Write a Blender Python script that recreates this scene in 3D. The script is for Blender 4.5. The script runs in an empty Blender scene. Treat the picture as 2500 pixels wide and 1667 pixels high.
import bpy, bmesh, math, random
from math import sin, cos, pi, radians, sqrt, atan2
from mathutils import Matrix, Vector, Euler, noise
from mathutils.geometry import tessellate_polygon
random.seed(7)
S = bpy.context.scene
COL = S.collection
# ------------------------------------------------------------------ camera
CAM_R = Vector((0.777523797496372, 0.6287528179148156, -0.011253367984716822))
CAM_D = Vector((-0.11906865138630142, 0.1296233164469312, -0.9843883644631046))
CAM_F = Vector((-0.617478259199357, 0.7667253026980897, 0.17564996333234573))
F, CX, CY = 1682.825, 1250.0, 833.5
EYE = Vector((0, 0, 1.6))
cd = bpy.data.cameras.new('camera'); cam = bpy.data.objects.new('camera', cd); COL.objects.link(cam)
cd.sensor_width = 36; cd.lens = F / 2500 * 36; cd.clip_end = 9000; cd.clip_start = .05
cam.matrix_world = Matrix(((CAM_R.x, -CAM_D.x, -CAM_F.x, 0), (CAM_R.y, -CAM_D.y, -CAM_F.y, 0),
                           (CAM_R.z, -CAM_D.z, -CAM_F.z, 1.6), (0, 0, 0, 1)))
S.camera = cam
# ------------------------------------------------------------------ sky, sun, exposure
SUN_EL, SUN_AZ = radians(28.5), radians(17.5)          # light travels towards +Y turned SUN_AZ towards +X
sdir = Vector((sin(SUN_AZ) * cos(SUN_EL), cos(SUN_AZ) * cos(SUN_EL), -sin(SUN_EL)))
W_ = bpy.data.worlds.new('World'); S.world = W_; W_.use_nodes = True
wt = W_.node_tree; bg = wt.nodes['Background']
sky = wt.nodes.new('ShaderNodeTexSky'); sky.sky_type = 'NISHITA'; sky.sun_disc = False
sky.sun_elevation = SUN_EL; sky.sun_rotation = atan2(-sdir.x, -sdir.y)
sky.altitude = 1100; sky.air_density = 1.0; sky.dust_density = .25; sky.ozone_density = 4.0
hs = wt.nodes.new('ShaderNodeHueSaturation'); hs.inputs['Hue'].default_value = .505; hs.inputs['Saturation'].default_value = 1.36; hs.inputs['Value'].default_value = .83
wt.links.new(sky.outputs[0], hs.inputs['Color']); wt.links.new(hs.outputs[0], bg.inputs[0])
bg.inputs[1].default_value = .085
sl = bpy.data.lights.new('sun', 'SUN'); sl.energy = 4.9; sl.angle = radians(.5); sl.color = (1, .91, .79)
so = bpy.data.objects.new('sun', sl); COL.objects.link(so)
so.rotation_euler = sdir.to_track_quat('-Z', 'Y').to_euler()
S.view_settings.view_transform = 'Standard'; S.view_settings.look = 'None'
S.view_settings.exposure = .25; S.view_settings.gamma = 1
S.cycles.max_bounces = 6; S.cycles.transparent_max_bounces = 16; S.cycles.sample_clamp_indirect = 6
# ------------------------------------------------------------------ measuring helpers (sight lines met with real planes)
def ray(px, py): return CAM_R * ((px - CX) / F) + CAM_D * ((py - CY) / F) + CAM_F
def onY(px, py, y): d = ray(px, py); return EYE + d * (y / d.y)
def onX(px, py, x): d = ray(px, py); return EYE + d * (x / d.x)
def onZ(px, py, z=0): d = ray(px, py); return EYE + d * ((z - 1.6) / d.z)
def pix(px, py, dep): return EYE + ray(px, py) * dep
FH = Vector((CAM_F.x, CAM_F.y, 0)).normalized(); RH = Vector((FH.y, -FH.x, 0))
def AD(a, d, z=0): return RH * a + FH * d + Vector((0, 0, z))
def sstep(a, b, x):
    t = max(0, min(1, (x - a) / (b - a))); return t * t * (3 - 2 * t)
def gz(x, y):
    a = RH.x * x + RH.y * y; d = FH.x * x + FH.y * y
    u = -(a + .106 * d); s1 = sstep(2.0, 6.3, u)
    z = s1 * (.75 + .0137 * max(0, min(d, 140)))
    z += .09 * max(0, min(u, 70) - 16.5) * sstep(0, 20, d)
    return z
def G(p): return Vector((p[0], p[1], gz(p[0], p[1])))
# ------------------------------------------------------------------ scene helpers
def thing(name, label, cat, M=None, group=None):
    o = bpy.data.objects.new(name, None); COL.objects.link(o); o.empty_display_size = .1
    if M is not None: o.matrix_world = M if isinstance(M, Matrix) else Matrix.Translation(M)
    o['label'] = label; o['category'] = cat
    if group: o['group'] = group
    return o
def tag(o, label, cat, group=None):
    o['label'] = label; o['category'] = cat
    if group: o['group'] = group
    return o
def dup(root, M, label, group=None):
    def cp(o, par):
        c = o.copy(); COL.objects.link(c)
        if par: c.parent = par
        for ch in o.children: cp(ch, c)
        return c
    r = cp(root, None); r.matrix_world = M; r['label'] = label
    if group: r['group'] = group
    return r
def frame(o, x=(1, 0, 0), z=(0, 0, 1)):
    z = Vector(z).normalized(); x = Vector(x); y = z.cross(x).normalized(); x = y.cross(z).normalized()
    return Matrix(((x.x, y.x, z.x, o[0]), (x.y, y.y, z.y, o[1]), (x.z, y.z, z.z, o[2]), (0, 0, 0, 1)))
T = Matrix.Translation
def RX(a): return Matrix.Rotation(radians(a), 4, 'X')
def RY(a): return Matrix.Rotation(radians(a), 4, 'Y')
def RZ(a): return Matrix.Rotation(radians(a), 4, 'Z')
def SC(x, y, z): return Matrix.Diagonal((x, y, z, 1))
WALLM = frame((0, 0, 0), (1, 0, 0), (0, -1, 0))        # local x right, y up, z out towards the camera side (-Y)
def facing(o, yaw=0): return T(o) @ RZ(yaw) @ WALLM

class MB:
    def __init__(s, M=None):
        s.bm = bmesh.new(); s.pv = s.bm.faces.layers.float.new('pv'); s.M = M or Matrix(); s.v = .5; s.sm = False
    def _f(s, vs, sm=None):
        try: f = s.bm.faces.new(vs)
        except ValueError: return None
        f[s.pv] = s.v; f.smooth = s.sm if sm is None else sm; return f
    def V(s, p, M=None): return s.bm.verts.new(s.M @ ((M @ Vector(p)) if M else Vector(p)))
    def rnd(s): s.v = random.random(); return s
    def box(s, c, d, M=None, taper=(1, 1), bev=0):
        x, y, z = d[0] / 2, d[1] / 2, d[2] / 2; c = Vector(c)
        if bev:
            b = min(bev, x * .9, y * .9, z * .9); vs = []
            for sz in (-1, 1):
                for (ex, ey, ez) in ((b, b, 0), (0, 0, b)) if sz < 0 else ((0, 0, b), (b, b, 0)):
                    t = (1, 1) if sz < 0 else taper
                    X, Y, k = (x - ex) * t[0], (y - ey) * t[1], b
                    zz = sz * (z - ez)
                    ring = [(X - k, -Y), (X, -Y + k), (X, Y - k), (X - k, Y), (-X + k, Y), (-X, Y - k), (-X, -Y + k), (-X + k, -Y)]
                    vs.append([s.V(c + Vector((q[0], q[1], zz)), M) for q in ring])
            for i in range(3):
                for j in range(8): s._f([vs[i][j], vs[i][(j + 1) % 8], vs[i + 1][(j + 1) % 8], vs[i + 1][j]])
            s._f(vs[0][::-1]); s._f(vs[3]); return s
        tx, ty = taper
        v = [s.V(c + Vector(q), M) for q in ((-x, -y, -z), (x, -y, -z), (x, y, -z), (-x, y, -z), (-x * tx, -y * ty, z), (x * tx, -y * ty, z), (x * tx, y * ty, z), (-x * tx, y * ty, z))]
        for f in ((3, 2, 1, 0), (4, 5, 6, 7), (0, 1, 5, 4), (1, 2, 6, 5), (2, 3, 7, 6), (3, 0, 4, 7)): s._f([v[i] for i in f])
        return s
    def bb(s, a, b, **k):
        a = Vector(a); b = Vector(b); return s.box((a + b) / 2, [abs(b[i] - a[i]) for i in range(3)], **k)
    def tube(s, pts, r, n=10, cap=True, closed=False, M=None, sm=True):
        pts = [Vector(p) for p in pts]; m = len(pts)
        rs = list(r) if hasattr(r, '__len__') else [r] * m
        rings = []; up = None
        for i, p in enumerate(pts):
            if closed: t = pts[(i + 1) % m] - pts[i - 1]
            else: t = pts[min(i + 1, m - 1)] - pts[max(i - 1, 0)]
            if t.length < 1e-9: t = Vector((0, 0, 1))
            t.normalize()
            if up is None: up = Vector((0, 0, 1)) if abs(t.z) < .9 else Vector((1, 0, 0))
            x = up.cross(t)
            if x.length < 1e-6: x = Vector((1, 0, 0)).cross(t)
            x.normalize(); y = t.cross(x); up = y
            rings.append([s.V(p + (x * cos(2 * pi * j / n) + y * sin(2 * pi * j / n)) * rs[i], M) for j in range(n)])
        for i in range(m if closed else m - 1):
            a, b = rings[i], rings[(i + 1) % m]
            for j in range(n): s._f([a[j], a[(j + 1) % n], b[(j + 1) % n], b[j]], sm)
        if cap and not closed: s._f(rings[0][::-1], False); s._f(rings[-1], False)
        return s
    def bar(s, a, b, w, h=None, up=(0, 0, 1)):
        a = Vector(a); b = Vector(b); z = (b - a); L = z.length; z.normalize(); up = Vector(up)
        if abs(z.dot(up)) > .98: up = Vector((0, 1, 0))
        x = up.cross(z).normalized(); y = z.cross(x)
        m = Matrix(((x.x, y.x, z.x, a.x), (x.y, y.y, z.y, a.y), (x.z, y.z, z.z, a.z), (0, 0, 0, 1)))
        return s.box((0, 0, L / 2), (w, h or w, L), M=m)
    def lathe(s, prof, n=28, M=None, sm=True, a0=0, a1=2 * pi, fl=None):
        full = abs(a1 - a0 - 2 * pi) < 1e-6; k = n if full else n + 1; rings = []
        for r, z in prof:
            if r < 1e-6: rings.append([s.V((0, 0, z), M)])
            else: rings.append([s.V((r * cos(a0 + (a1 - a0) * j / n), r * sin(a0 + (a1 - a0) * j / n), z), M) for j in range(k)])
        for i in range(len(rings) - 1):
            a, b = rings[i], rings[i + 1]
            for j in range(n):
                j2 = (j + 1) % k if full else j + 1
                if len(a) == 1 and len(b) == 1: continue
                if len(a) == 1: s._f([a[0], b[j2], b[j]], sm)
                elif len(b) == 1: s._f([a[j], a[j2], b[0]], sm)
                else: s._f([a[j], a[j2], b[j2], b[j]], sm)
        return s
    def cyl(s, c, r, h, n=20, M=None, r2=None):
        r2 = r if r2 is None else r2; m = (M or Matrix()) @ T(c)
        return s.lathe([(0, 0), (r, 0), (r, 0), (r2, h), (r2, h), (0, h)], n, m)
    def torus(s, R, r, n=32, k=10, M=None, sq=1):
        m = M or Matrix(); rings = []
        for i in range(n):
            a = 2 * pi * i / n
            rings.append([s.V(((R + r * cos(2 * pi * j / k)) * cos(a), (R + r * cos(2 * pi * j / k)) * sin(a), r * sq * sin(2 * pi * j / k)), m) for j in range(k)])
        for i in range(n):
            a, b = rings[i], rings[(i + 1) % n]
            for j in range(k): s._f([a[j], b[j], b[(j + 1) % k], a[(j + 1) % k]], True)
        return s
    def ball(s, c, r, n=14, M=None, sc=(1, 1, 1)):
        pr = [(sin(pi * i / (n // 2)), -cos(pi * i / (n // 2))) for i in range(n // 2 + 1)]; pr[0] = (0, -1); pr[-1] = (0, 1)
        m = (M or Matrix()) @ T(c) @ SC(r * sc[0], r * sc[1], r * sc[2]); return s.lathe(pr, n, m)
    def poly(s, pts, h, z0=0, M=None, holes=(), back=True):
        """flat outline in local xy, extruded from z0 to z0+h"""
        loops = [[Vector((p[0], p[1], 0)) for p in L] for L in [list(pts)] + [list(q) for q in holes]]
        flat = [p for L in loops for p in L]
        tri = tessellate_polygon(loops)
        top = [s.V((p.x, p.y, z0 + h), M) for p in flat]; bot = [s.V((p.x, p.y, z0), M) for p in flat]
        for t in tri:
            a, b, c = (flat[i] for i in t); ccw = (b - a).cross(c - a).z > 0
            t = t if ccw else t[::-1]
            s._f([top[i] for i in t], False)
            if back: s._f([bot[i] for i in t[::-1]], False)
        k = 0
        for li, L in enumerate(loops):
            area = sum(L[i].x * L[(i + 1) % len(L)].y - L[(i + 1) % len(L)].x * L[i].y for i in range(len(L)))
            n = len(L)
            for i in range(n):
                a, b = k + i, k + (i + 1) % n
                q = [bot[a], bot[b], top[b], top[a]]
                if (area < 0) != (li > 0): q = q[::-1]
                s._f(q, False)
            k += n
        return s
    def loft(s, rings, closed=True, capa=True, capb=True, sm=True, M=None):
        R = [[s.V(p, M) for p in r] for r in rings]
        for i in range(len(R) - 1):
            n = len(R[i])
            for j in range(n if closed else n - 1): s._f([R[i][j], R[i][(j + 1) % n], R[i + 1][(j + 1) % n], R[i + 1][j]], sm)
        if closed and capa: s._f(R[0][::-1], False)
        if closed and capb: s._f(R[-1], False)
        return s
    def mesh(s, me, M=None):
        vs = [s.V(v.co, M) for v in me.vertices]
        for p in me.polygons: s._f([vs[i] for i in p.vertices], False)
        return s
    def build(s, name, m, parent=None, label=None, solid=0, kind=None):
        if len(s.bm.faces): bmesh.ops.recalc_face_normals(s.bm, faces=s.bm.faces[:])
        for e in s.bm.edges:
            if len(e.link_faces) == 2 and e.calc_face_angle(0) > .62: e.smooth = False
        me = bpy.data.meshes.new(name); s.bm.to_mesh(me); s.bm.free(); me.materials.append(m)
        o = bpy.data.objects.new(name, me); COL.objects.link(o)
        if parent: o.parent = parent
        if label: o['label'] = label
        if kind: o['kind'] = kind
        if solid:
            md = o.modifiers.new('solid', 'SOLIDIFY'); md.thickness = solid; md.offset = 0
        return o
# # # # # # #
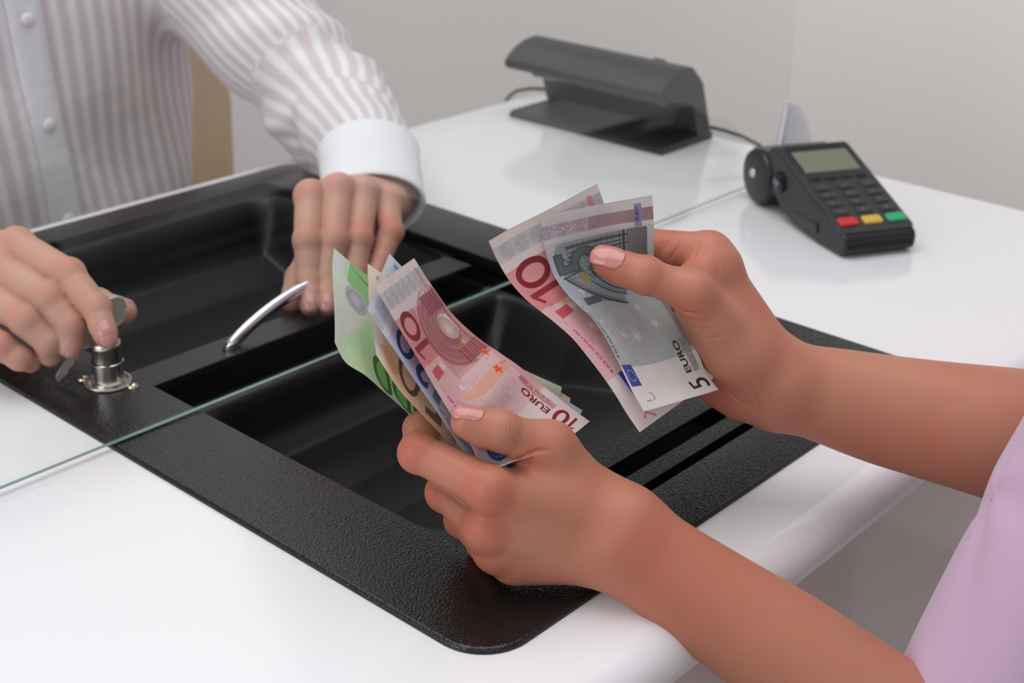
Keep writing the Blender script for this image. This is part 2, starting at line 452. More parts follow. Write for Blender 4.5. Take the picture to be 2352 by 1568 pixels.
# # # # # # #
Prompt
Within the entries above, how many lines contain "scene"? Respond with the number only.

Full output
3